中華スマホメーカーはアップルに追随しがち

iPhone Air販売不振、中国メーカーが相次ぎ薄型スマホ計画を中止か

多根清史

Image:Hadrian/Shutterstock.com

超薄型のiPhone Airは9月の発売以来、販売不振や生産削減の報告が相次いでおり、アップルのサプライチェーンも出荷と製造量を縮小していると何度も伝えられてきた。最大手の組立企業であるFoxconnはAir向けの生産ラインをほぼすべて解体し、別のサプライヤーであるLuxshareも10月末に生産を停止したとされる。

そうした不調を受け、中国の主要スマートフォンメーカー(Xiaomi、Oppo、Vivoなど)も超薄型モデルの開発計画を中止、あるいは大幅に見直し、そのために確保していたeSIM関連部品を他の製品ラインへ振り向けたと報じられている。

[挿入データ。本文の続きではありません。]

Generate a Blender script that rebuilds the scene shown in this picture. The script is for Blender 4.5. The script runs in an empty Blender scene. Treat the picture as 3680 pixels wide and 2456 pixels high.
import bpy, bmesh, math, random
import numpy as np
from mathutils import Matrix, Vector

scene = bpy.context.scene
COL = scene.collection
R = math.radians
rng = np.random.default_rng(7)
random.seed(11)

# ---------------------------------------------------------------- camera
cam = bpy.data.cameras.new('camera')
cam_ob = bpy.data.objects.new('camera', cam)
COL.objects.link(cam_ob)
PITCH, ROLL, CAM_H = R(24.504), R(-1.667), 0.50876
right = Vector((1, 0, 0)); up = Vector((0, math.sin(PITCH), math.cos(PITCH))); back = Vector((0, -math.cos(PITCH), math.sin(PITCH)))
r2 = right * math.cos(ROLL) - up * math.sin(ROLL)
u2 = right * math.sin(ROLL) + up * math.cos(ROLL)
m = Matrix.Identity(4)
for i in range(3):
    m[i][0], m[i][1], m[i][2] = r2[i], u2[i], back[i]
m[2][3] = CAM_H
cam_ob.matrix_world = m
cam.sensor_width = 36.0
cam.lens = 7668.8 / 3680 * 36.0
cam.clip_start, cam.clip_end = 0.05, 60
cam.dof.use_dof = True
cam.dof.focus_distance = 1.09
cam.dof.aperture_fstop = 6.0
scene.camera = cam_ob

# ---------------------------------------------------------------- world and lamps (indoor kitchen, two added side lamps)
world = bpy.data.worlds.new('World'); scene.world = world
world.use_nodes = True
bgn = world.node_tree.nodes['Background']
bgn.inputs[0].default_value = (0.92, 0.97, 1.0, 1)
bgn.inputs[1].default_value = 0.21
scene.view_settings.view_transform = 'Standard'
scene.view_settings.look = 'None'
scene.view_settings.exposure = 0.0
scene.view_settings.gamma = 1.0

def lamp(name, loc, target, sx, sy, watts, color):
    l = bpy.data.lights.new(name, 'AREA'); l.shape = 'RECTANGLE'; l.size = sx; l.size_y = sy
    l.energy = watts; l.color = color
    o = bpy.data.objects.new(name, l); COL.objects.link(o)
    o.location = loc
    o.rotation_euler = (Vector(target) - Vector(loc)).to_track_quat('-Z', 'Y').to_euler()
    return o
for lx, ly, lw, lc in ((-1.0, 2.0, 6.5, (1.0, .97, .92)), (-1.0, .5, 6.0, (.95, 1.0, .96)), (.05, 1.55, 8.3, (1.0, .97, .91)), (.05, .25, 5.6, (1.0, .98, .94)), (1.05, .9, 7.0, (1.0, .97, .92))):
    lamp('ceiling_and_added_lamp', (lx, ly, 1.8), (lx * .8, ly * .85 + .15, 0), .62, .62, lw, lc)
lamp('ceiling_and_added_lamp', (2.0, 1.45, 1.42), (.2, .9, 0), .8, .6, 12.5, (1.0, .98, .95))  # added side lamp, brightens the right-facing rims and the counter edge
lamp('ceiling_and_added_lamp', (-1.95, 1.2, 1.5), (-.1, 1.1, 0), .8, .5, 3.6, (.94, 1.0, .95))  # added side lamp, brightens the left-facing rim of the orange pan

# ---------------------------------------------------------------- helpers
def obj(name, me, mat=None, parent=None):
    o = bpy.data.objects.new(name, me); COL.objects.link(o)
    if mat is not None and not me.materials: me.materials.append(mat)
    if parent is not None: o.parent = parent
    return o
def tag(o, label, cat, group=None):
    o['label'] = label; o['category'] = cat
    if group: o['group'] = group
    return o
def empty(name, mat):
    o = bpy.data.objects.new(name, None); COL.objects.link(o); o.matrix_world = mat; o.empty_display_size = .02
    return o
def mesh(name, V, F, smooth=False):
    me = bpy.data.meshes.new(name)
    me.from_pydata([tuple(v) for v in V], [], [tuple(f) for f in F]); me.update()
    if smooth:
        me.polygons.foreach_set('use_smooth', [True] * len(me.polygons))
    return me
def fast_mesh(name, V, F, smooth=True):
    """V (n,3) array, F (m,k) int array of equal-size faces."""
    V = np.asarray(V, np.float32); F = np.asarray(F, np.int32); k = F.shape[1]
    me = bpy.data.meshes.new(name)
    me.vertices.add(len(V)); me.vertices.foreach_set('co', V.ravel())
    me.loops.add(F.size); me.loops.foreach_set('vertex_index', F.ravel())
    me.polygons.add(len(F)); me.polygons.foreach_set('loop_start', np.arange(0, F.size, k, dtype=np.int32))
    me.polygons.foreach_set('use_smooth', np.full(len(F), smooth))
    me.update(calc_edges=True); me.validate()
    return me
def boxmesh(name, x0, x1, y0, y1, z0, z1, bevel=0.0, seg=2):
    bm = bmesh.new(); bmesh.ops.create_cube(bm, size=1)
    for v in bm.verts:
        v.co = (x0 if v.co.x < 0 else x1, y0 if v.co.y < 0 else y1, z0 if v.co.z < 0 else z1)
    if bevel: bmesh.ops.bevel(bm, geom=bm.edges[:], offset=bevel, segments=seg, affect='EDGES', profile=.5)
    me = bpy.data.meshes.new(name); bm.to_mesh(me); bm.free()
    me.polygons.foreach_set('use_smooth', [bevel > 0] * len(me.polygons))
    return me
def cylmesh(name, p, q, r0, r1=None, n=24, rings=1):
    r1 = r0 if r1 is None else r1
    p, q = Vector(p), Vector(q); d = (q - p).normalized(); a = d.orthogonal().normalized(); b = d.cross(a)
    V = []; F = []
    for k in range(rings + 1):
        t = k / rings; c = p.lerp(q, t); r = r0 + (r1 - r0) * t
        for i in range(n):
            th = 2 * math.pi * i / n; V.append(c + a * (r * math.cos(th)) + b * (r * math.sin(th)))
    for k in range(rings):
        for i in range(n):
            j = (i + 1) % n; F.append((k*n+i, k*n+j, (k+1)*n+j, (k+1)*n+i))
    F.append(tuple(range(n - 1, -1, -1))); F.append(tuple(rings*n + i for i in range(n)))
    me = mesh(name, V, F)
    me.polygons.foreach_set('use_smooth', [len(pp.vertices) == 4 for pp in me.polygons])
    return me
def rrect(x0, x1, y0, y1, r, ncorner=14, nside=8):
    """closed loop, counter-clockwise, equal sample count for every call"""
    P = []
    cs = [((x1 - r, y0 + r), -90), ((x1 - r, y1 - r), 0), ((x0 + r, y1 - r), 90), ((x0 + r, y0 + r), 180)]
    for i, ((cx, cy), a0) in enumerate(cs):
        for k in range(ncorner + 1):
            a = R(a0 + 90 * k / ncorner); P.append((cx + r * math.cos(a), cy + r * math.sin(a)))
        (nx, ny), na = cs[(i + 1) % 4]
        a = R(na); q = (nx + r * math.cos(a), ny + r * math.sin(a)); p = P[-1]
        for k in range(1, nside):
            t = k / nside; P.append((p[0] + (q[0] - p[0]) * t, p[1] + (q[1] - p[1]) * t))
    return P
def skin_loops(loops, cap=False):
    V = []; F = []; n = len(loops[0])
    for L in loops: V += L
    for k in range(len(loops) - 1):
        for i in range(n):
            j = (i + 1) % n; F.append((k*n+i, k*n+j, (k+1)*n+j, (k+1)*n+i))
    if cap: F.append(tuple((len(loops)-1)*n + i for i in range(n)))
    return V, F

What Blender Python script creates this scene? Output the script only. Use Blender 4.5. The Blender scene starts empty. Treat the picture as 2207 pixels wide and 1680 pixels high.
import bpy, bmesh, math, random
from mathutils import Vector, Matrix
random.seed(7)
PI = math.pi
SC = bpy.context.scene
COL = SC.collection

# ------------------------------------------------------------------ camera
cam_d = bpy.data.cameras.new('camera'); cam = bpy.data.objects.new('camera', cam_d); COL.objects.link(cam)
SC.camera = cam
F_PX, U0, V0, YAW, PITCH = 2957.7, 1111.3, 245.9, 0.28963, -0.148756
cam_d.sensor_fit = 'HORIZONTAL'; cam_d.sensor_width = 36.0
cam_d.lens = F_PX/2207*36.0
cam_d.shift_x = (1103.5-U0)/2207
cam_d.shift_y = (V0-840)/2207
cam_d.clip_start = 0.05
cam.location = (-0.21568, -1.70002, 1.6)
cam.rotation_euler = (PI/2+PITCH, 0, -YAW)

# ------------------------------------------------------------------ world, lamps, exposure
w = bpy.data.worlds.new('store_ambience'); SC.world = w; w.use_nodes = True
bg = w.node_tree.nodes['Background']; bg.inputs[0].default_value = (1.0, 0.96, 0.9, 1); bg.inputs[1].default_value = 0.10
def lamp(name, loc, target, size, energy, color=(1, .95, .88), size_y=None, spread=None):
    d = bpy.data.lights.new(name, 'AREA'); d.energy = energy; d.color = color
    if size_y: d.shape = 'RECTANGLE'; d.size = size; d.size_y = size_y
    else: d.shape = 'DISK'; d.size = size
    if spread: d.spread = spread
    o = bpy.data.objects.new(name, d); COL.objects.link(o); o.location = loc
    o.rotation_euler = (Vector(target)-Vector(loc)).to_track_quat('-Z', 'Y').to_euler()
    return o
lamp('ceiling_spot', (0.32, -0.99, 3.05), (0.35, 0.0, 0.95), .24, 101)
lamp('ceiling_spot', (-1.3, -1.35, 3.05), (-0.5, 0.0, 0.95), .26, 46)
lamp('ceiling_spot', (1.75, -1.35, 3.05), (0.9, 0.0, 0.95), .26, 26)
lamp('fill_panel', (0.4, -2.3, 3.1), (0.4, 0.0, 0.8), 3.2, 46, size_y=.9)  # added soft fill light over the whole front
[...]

台湾の電子業界誌DigiTimesによれば、Xiaomiはアップルに対抗する「真のAirモデル」を計画していたほか、VivoもミドルレンジのSシリーズで薄型化を追求していたという。しかし、両社とも関連プロジェクトを停止したとされ、現時点で正式なコメントはない。

iPhone Airは5.6mmという超薄型デザインを実現し、2017年のiPhone X以来となる大規模な外観刷新モデルであった。しかし、その薄さの代償としてバッテリーは小型化され、背面カメラも単眼構成にとどまっている。にもかかわらず、バッテリー持ちやカメラ性能で優れるiPhone 17標準モデルより高価である。

さらに、上位のiPhone 17 Proとの差額は100ドルしかなく、Proはトリプルレンズ構成に加えて圧倒的に良好なバッテリー持ちを備えている。そのため、iPhone Airは多くの購入者にとって「中身より外観を優先した製品」にしては割高だと映っているようだ。

こうした冷え込んだ消費者の反応を受け、アップルは設計の見直しを余儀なくされている。The Informationの報道によれば、第2世代iPhone Airは発売が延期され、2つ目のカメラの搭載やバッテリー持ちの改善、さらにはベイパーチャンバー冷却の導入などの再設計が進められているという。

同様の状況はサムスンにも及んでおり、超薄型モデルGalaxy S25 Edgeの販売が不振に陥ったことで生産がすでに停止され、後継となる「Galaxy S26 Edge」の計画もキャンセルされたと報じられている。